Long Sir Thomas found a portrait of Richardson in the house: thinking Mr. Richardson a very unfit personage to be suspended in effigy among lords, ladies, and baronets, he ordered the painter to put him on the star and blue riband, and then christened the picture Sir Robert Walpole. You will easily imagine Mr. Morritt will not suffer the portrait to be restored. This, however, is not the most extraordinary picture in the room. That is one of Sir T.’s intended improvements, representing the river, which now flows over the finest rocky bed I ever beheld, metamorphosed by four dams into a piece of water as smooth and as still as a canal, and elevated by the same operation so as to appear at the end of a smooth shaven green. Mr. M. shows this with great glee. He has brought there from our country the stone fern and the Osmunda regalis.* Among his pictures is a Madonna by Guido; he mentioned this to a master of a college, whose name I am sorry to say that I have forgotten, for the gentleman in reply pointed to a picture above representing an aunt of Mr. Morritt’s (I believe), dressed in the very pink of the mode, and asked if that lady was the Madonna!

I am sorry, too, that I forgot to ask if this was the lady[1] whose needle-work is in the house. Mr. M. had an aunt who taught Miss Linwood. Wordsworth thought her pictures quite as good. In one respect they may be better, for she made her stitches athwart and across, exactly as the strokes of the original pictures. Miss L. (Mr. M. says) makes her stitches all in one way. This lady had great difficulty about her worsted, and could only suit herself by buying damaged quantities, thus obtaining shades which would else have been unobtainable. The colours fly, and, in order to preserve them as long as possible, prints are fitted in the frames to serve as skreens. The art cost her her life though at an advanced age; it brought on a dead palsy, occasioned by holding her hands so continually in an elevated position working at the canvas. Her last picture is hardly finished; the needle, Mr. M. says, literally dropt from her hands,—death had been creeping on her for twelve years. 
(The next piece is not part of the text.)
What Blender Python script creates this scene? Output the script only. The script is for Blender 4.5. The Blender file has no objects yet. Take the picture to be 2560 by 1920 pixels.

Next morning we took chaise for two stages – to Richmond & Leyburn. The former is in situation like Durham, with a little to remind me of Ludlow, & a little, in its air of antiquity, of Glastonbury: – certainly one of the fine things of England. Easeby Abbey is near, on the banks of the river, – a very fine ruin. To Leyburn over a large tract of newly inclosed country, then we entered upon Wensley dale, one of the loveliest tracts I ever saw. We walked up the dale 18 miles to Hawes, leaving Bolton Castle on our right & seeing the falls of the Ure at Aysgarth (which Mr Erskine recommended us to see) & leaving the little town of Askrigg on our right. At the higher end of the valley, almost every field has an out house in it, for housing the hay & the cattle, – this gives a most singular appearance to the country. Walked from Hawes a mile & half to Ardra Scar, – a waterfall which I have no room to describe here. Took chaise that night 17 miles to Ingleton Walks, the morning a road of 13 miles to the caves & Thornton force. & then 10 more to Settle. Tomorrow we walk to Malham & Gordale Scar a round of 14, – back to Ingleton (weather permitting) & chaise it to Lancaster. Our future movements depend upon the time for crossing the sands, so that I cannot say where our sleeping place will be – only that we shall go to Ulverston, see Furness Abbey, make for Irton, & come home by Wasdale over the Stye, – probably at home on Monday night. Our feet are sound & we are as well as could be wishd, & have thus far been as fortunate. I have finishd this since supper, having supt nobly. It was time, yesterday the only animal food which I took was three quarters of a fish at supper, out of a pie & I had none today till supper: but eggs & milk, & tea & toast are little things to walk upon. God bless you. RS.


Tom will only stay three days I believe 




Notes


1. Anna Eliza Morritt created large needlework paintings.